The bean beetles are devouring the bean leaves, the second planting has all germinated and not quite as densely planted. Maybe a third planting will go in where the onions were, if I can get the cucumbers to redirect up the path.

Though my beds that I made are nice and sturdy, there aren’t enough wood chips in the paths to keep the grass and weeds out. The new asparagus bed did not produce a single sprout, I think the crowns from Home Depot may have been old and dried out. The old bed is still thick with the ferns. I will make another attempt in late fall or early spring to move some of them to the new bed and try to finish digging the old bed out. It will likely mean no or few asparagus next year.

I need to seek out a load or two of wood chips and hire a teenage grandson to help me spread them several inches thick on the paths.

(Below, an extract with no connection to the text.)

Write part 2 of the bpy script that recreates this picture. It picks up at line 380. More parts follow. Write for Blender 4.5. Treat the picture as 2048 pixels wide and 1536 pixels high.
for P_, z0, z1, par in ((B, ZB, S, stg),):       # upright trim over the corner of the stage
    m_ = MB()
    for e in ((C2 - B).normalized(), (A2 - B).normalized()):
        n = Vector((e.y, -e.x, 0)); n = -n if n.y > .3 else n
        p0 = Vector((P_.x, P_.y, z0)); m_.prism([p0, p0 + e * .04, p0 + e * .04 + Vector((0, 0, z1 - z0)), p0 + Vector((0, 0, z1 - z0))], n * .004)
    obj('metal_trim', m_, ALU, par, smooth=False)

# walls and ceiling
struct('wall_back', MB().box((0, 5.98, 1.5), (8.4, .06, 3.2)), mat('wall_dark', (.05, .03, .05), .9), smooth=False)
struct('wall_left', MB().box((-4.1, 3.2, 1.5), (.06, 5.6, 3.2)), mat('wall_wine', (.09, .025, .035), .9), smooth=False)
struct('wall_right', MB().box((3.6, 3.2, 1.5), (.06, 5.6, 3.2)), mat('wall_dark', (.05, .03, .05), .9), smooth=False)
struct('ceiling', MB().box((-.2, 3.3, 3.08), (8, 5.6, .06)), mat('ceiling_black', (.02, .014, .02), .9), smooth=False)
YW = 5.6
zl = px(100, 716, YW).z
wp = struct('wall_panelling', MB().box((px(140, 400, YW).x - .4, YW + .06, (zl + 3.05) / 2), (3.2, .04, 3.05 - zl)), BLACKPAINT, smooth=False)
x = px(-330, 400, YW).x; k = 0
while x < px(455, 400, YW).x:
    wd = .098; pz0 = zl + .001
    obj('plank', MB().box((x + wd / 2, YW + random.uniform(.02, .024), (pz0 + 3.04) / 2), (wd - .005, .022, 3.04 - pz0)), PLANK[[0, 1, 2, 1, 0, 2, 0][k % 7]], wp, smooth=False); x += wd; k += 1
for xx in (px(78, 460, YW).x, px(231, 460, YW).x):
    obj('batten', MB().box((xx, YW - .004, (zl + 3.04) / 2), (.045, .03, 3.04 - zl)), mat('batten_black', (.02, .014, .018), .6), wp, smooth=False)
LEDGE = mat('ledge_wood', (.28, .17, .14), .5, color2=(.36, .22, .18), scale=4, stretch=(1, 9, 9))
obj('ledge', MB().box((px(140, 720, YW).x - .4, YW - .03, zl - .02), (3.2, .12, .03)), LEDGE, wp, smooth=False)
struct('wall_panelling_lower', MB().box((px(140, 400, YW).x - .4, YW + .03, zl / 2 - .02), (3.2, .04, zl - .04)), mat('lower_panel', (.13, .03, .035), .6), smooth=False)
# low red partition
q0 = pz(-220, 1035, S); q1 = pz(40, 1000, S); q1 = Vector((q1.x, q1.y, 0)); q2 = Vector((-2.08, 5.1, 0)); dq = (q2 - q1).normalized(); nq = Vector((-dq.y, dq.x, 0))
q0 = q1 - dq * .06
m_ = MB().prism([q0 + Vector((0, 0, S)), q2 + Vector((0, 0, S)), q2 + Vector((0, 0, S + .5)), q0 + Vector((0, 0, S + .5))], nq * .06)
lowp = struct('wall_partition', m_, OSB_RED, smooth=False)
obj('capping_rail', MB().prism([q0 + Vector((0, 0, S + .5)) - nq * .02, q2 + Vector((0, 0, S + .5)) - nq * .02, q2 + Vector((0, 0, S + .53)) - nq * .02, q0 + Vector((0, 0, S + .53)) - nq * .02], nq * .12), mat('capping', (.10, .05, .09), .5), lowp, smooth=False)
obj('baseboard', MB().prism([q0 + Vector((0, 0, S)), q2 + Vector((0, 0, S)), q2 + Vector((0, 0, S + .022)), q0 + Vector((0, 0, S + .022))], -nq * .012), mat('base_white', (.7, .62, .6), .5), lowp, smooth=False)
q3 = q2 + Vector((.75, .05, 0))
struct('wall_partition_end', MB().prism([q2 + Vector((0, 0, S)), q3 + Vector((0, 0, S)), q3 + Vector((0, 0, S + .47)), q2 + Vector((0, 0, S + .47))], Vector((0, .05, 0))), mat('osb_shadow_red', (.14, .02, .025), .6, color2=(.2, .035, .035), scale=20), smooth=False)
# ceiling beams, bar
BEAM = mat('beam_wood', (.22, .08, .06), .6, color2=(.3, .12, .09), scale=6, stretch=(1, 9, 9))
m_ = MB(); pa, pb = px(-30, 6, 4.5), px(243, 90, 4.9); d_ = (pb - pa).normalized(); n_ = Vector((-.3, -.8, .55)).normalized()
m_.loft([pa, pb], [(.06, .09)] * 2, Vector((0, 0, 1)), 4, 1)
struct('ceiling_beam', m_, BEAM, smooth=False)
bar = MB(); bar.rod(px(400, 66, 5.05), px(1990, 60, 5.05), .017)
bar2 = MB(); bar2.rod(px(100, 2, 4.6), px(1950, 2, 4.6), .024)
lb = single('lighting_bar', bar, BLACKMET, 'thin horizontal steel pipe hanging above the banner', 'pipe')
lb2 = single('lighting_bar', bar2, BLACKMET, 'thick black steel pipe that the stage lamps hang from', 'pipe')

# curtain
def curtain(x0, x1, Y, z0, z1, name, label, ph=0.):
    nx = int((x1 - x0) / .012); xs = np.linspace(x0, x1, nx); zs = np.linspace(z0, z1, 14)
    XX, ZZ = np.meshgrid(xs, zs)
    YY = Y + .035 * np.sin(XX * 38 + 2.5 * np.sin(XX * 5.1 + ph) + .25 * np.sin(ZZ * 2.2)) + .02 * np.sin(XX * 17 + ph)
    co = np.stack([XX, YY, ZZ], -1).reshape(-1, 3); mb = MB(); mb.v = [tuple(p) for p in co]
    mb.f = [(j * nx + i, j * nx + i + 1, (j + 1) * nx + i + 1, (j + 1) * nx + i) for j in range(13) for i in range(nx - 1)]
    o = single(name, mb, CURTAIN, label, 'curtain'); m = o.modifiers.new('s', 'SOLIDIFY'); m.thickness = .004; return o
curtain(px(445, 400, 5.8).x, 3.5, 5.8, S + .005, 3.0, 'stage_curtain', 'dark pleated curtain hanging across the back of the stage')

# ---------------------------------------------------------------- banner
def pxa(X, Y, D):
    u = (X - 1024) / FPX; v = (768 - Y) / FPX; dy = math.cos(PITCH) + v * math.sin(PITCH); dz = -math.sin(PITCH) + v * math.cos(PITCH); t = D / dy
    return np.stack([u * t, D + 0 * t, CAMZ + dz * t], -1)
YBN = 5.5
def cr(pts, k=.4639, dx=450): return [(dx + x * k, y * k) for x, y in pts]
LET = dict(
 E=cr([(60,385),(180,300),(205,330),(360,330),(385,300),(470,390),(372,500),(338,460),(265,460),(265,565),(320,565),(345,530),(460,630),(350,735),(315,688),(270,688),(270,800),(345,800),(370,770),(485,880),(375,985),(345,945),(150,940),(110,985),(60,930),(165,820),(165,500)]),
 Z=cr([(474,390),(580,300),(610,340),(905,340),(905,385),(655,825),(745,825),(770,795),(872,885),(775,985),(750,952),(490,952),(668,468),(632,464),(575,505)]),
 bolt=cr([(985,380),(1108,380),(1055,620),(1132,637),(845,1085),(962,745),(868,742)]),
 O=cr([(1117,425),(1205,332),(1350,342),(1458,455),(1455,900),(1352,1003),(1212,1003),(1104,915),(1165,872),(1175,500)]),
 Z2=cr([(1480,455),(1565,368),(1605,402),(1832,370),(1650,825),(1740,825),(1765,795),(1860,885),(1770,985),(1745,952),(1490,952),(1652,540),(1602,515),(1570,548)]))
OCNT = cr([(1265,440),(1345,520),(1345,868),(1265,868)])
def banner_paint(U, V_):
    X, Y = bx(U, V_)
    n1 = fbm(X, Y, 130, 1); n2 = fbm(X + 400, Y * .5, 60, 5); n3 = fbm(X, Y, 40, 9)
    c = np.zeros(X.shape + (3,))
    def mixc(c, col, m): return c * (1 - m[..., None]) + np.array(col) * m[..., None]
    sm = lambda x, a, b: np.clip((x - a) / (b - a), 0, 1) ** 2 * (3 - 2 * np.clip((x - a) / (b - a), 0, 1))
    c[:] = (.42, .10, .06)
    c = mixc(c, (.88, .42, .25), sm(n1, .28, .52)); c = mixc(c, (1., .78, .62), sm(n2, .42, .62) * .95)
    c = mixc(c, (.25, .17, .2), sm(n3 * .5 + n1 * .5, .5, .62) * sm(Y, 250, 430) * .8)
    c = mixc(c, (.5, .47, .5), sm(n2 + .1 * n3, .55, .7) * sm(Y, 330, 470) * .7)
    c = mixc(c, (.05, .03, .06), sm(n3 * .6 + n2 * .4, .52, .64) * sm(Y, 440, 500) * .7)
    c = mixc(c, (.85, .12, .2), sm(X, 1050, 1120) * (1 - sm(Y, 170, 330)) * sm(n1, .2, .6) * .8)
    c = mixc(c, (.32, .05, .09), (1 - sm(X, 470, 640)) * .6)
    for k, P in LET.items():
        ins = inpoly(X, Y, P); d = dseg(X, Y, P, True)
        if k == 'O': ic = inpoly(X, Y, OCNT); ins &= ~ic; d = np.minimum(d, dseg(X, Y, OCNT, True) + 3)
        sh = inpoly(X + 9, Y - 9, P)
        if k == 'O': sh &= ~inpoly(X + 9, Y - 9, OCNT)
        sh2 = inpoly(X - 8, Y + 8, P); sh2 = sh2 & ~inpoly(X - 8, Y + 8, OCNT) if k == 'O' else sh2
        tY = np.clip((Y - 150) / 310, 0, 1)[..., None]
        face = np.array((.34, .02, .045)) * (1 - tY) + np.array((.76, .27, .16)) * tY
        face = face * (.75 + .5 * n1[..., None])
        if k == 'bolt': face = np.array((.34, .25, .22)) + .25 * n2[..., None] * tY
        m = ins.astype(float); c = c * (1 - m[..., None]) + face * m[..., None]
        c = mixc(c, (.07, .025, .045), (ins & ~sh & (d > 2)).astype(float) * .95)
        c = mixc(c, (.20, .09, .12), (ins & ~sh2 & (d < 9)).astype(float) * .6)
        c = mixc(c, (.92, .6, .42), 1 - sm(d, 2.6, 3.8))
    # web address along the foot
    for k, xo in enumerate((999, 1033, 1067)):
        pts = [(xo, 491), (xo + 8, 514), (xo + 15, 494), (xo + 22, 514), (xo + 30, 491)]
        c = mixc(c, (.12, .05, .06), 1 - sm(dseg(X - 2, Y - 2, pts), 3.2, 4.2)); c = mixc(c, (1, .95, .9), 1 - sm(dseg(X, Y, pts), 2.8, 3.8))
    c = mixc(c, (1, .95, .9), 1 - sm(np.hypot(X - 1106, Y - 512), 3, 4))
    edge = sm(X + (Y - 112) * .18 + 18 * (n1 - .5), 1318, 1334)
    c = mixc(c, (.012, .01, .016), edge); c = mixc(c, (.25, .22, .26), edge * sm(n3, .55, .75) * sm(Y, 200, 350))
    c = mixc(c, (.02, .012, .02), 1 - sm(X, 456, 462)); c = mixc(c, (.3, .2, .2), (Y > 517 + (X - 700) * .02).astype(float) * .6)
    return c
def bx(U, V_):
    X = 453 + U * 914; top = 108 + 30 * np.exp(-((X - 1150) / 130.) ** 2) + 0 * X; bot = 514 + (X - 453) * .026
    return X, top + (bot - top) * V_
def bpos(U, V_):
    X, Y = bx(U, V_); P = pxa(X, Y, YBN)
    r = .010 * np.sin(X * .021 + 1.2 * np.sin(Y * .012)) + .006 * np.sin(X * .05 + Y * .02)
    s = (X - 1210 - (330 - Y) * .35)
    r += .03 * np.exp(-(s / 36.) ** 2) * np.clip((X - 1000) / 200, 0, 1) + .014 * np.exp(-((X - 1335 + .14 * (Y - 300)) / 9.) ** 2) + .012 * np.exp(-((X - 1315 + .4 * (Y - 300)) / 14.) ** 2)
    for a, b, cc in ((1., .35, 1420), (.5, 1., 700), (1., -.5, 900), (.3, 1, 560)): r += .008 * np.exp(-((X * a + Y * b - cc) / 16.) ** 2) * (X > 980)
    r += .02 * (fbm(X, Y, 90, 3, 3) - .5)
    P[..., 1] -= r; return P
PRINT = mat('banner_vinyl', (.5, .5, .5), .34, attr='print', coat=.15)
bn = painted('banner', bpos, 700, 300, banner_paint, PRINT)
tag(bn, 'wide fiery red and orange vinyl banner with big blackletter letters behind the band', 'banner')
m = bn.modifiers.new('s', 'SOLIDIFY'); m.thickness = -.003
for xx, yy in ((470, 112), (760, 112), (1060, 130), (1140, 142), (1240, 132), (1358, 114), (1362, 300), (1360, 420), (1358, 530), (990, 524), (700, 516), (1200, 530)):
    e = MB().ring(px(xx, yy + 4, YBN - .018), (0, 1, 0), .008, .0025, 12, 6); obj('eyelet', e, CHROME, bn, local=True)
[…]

The walled garden is filling in nicely with the perennials that I planted there, but I am going to have to remove or at least thin the comfrey or it is going to take over and choke out some of the other plants. Unfortunately, it is very difficult to remove once planted.

The cultivated berries are drying on the canes as fast as they develop. Though we are getting pop up showers frequently, it isn’t putting enough water in the ground. I will go to a local pick your own berries farm to put some in the freezer, probably not making much jam as I eat very little of it. The tomatoes and tomatillos as they begin to ripen will be put in bags in the freezer until there are enough to make a batch of sauce or salsa. There are many green tomatoes and the plum tomatoes are beginning to ripen. Since I planted determinate varieties this year, they will all ripen about the same time and when they do, the kitchen will become a sauce factory. With Son 1 and DIL having their own nice gardens now and a freezer for storage, I won’t need to can quite as much for the two of us.

I think I am going to be overwhelmed with apples, pears, and the first peaches and as we don’t eat cobblers or fruit pies and there is only so much applesauce and pear sauce we can consume, there may be lots of fruit fall for the deer.